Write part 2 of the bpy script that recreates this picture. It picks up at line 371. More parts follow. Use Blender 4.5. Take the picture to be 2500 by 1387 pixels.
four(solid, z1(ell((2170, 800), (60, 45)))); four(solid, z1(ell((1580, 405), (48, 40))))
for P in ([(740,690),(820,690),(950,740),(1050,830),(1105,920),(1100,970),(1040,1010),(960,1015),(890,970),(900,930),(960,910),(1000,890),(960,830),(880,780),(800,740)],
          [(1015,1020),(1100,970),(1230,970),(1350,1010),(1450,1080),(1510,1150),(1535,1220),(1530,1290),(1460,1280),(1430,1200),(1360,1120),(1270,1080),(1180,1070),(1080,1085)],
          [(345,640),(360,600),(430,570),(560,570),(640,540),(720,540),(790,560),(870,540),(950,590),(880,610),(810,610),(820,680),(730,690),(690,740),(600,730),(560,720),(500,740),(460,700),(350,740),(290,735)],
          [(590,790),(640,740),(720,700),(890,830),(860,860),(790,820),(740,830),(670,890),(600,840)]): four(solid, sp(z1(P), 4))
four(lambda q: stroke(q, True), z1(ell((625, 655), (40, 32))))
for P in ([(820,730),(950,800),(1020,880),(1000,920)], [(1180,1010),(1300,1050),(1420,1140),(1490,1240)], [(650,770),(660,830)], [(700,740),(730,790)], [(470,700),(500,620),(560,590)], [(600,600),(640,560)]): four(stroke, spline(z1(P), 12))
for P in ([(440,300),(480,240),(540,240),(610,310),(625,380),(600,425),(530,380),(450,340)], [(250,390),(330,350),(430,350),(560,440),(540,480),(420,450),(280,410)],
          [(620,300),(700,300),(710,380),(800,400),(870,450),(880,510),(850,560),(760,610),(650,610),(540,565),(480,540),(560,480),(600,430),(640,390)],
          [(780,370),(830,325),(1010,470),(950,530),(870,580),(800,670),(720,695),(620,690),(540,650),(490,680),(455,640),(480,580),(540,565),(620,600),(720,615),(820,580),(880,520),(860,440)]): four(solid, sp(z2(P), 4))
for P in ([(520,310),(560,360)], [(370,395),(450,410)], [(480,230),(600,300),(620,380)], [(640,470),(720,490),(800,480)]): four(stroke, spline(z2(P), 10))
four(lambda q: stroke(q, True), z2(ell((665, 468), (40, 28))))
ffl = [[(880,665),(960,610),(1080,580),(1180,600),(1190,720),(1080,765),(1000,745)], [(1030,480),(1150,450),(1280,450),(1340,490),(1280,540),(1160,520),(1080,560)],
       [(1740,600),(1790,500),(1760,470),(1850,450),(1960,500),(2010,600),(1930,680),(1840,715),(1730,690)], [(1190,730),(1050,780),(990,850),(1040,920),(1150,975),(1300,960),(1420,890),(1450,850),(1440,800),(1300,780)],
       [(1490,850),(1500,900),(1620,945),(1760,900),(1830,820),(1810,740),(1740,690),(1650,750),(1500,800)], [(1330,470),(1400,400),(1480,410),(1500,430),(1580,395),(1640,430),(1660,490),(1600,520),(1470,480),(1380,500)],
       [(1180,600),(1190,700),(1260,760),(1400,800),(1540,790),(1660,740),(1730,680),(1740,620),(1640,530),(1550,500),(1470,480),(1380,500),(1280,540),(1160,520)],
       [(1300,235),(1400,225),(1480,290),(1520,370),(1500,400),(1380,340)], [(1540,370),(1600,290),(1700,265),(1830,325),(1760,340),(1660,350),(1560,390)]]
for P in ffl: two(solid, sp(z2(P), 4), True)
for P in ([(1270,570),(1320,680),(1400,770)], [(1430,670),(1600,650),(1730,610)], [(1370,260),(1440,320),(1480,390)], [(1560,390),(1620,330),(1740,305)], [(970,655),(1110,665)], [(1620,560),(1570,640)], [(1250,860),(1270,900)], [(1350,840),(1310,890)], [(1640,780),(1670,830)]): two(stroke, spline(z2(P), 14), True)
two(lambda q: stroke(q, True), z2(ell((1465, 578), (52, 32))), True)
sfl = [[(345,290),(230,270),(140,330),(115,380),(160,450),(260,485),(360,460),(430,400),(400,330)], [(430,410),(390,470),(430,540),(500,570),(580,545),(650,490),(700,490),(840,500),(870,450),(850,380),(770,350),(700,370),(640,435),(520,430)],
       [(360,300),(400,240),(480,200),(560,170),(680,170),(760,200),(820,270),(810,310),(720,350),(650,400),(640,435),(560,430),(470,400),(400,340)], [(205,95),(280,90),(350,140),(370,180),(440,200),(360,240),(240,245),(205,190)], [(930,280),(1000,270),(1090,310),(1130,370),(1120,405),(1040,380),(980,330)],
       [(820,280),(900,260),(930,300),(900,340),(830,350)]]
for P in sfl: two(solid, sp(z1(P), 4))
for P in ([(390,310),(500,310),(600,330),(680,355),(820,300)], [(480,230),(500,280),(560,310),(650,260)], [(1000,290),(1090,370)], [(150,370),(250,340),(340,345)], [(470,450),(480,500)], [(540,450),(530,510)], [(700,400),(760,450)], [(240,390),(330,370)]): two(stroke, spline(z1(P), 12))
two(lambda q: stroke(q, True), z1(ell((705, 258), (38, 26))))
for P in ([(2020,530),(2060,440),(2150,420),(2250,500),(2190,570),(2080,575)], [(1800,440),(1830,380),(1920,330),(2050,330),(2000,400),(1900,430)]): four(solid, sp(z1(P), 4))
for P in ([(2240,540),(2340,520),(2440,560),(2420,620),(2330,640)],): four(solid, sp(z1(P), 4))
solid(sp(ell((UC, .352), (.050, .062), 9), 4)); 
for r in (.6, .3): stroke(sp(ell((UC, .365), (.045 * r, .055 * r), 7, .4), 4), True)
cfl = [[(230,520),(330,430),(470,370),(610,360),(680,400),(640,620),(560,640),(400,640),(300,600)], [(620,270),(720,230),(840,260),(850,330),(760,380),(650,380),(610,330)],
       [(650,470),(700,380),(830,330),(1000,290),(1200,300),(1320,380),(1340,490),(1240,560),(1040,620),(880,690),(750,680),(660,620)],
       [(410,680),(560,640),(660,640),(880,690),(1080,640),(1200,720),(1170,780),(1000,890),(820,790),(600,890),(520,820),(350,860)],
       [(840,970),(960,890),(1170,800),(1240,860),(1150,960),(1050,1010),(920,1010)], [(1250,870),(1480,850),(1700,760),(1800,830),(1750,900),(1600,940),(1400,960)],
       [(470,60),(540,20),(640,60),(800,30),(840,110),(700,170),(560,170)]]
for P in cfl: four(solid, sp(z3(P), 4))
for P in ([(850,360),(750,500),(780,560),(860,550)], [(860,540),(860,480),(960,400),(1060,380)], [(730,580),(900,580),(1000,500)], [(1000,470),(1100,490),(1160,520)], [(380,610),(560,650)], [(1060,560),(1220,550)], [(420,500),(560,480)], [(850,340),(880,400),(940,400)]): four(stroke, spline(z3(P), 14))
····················
§ **GIVEN REQUEST**
Transcribe every line of the data, exactly as it stands.

§ **FINAL RESULT**
Write part 2 of the bpy script that recreates this picture. It picks up at line 371. More parts follow. Use Blender 4.5. Take the picture to be 2500 by 1387 pixels.
four(solid, z1(ell((2170, 800), (60, 45)))); four(solid, z1(ell((1580, 405), (48, 40))))
for P in ([(740,690),(820,690),(950,740),(1050,830),(1105,920),(1100,970),(1040,1010),(960,1015),(890,970),(900,930),(960,910),(1000,890),(960,830),(880,780),(800,740)],
          [(1015,1020),(1100,970),(1230,970),(1350,1010),(1450,1080),(1510,1150),(1535,1220),(1530,1290),(1460,1280),(1430,1200),(1360,1120),(1270,1080),(1180,1070),(1080,1085)],
          [(345,640),(360,600),(430,570),(560,570),(640,540),(720,540),(790,560),(870,540),(950,590),(880,610),(810,610),(820,680),(730,690),(690,740),(600,730),(560,720),(500,740),(460,700),(350,740),(290,735)],
          [(590,790),(640,740),(720,700),(890,830),(860,860),(790,820),(740,830),(670,890),(600,840)]): four(solid, sp(z1(P), 4))
four(lambda q: stroke(q, True), z1(ell((625, 655), (40, 32))))
for P in ([(820,730),(950,800),(1020,880),(1000,920)], [(1180,1010),(1300,1050),(1420,1140),(1490,1240)], [(650,770),(660,830)], [(700,740),(730,790)], [(470,700),(500,620),(560,590)], [(600,600),(640,560)]): four(stroke, spline(z1(P), 12))
for P in ([(440,300),(480,240),(540,240),(610,310),(625,380),(600,425),(530,380),(450,340)], [(250,390),(330,350),(430,350),(560,440),(540,480),(420,450),(280,410)],
          [(620,300),(700,300),(710,380),(800,400),(870,450),(880,510),(850,560),(760,610),(650,610),(540,565),(480,540),(560,480),(600,430),(640,390)],
          [(780,370),(830,325),(1010,470),(950,530),(870,580),(800,670),(720,695),(620,690),(540,650),(490,680),(455,640),(480,580),(540,565),(620,600),(720,615),(820,580),(880,520),(860,440)]): four(solid, sp(z2(P), 4))
for P in ([(520,310),(560,360)], [(370,395),(450,410)], [(480,230),(600,300),(620,380)], [(640,470),(720,490),(800,480)]): four(stroke, spline(z2(P), 10))
four(lambda q: stroke(q, True), z2(ell((665, 468), (40, 28))))
ffl = [[(880,665),(960,610),(1080,580),(1180,600),(1190,720),(1080,765),(1000,745)], [(1030,480),(1150,450),(1280,450),(1340,490),(1280,540),(1160,520),(1080,560)],
       [(1740,600),(1790,500),(1760,470),(1850,450),(1960,500),(2010,600),(1930,680),(1840,715),(1730,690)], [(1190,730),(1050,780),(990,850),(1040,920),(1150,975),(1300,960),(1420,890),(1450,850),(1440,800),(1300,780)],
       [(1490,850),(1500,900),(1620,945),(1760,900),(1830,820),(1810,740),(1740,690),(1650,750),(1500,800)], [(1330,470),(1400,400),(1480,410),(1500,430),(1580,395),(1640,430),(1660,490),(1600,520),(1470,480),(1380,500)],
       [(1180,600),(1190,700),(1260,760),(1400,800),(1540,790),(1660,740),(1730,680),(1740,620),(1640,530),(1550,500),(1470,480),(1380,500),(1280,540),(1160,520)],
       [(1300,235),(1400,225),(1480,290),(1520,370),(1500,400),(1380,340)], [(1540,370),(1600,290),(1700,265),(1830,325),(1760,340),(1660,350),(1560,390)]]
for P in ffl: two(solid, sp(z2(P), 4), True)
for P in ([(1270,570),(1320,680),(1400,770)], [(1430,670),(1600,650),(1730,610)], [(1370,260),(1440,320),(1480,390)], [(1560,390),(1620,330),(1740,305)], [(970,655),(1110,665)], [(1620,560),(1570,640)], [(1250,860),(1270,900)], [(1350,840),(1310,890)], [(1640,780),(1670,830)]): two(stroke, spline(z2(P), 14), True)
two(lambda q: stroke(q, True), z2(ell((1465, 578), (52, 32))), True)
sfl = [[(345,290),(230,270),(140,330),(115,380),(160,450),(260,485),(360,460),(430,400),(400,330)], [(430,410),(390,470),(430,540),(500,570),(580,545),(650,490),(700,490),(840,500),(870,450),(850,380),(770,350),(700,370),(640,435),(520,430)],
       [(360,300),(400,240),(480,200),(560,170),(680,170),(760,200),(820,270),(810,310),(720,350),(650,400),(640,435),(560,430),(470,400),(400,340)], [(205,95),(280,90),(350,140),(370,180),(440,200),(360,240),(240,245),(205,190)], [(930,280),(1000,270),(1090,310),(1130,370),(1120,405),(1040,380),(980,330)],
       [(820,280),(900,260),(930,300),(900,340),(830,350)]]
for P in sfl: two(solid, sp(z1(P), 4))
for P in ([(390,310),(500,310),(600,330),(680,355),(820,300)], [(480,230),(500,280),(560,310),(650,260)], [(1000,290),(1090,370)], [(150,370),(250,340),(340,345)], [(470,450),(480,500)], [(540,450),(530,510)], [(700,400),(760,450)], [(240,390),(330,370)]): two(stroke, spline(z1(P), 12))
two(lambda q: stroke(q, True), z1(ell((705, 258), (38, 26))))
for P in ([(2020,530),(2060,440),(2150,420),(2250,500),(2190,570),(2080,575)], [(1800,440),(1830,380),(1920,330),(2050,330),(2000,400),(1900,430)]): four(solid, sp(z1(P), 4))
for P in ([(2240,540),(2340,520),(2440,560),(2420,620),(2330,640)],): four(solid, sp(z1(P), 4))
solid(sp(ell((UC, .352), (.050, .062), 9), 4)); 
for r in (.6, .3): stroke(sp(ell((UC, .365), (.045 * r, .055 * r), 7, .4), 4), True)
cfl = [[(230,520),(330,430),(470,370),(610,360),(680,400),(640,620),(560,640),(400,640),(300,600)], [(620,270),(720,230),(840,260),(850,330),(760,380),(650,380),(610,330)],
       [(650,470),(700,380),(830,330),(1000,290),(1200,300),(1320,380),(1340,490),(1240,560),(1040,620),(880,690),(750,680),(660,620)],
       [(410,680),(560,640),(660,640),(880,690),(1080,640),(1200,720),(1170,780),(1000,890),(820,790),(600,890),(520,820),(350,860)],
       [(840,970),(960,890),(1170,800),(1240,860),(1150,960),(1050,1010),(920,1010)], [(1250,870),(1480,850),(1700,760),(1800,830),(1750,900),(1600,940),(1400,960)],
       [(470,60),(540,20),(640,60),(800,30),(840,110),(700,170),(560,170)]]
for P in cfl: four(solid, sp(z3(P), 4))
for P in ([(850,360),(750,500),(780,560),(860,550)], [(860,540),(860,480),(960,400),(1060,380)], [(730,580),(900,580),(1000,500)], [(1000,470),(1100,490),(1160,520)], [(380,610),(560,650)], [(1060,560),(1220,550)], [(420,500),(560,480)], [(850,340),(880,400),(940,400)]): four(stroke, spline(z3(P), 14))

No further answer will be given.